How to avoid charges of unfair or unlawful employment practices
by Keith Boyer
May 15, 2018

The United States Equal Employment Opportunity Commission received 84,254 discriminatory employment practices complaints last year. In addition to lawsuits filed by private citizens, claims filed by federal, state and city regulators are causing more businesses to purchase Employment Practices Liability Insurance (EPLI).

What is EPLI?

Employment practices liability insurance protects an employer from an employee’s claim alleging discrimination, wrongful termination, emotional distress or harassment, including sexual harassment. While these are the more common exposures, there are additional defined wrongful employment acts.

General liability insurance and workers' compensation both exclude EPLI related claims. EPLI coverage must be purchased separately.

An EPLI policy can also be purchased including coverage for immigration defense. However, there are only a few carriers offering the coverage, and it may or may not be insurable in all jurisdictions. This policy will cover your construction company if you are investigated for employing undocumented workers. Optional wage hour defense is also available in some cases if an employee makes a claim involving overtime, exempt or non-exempt status.  

EPLI will pay for attorney’s fees, court costs, settlements and judgments due to charges brought by current and former full-time, part-time, temporary and seasonal employees, recognized volunteers and applicants for employment.

Even if a claim is found to be without merit, legal fees add up quickly for a construction company on the receiving end of an employment practices complaint. EPLI coverage will transfer employment risk to an insurance product whether or not your construction firm is found to be at fault.

The EEOC secures more than $400 million from employers as a result of claims annually. An average out-of-court settlement totals approximately $40,000, while 10 percent of wrongful termination and discrimination cases result in a $1,000,000 settlement against the employer.

How can your construction company avoid charges of unfair or unlawful employment practices?

The best place to start is to take time to learn and adhere to rules laid out by the Equal Employment Opportunity Commission (EEOC). If your construction company were a sports team, the EEOC would be the league office.
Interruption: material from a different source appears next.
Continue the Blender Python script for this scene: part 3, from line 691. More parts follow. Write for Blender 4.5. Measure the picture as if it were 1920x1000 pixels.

  • Establish, publish and disseminate consistent employment practices and policies, clearly defining your construction company’s expectations regarding workplace interactions and communications. Detail policies and procedures guiding hiring, disciplining or terminating employees.
  • Schedule awareness training workshops for employees and managers.
  • Monitor your workplace for potential violations.
  • Let managers, employees and contractors know employment practices violations will not be tolerated and will result in dismissal. Maintain an “open door” policy for employees who feel they have been subject to unfair employment practices.

Run; Don’t Walk

Small construction companies—with limited resources for communications, training and monitoring—are often most vulnerable to employment practices breakdowns, which could lead to potentially ruinous claims. According to a survey by insurance analytics company Advisen, only 32 percent of all firms with 50 to 200 employees and 20 percent of all firms with fewer than 50 employees have stand-alone EPLI coverage. If your construction business does not have EPLI coverage, transfer your employment practices risk to insurance coverage by contacting your trusted insurance broker. He or she should understand your unique business needs and present coverages and have significant access to the insurance marketplace.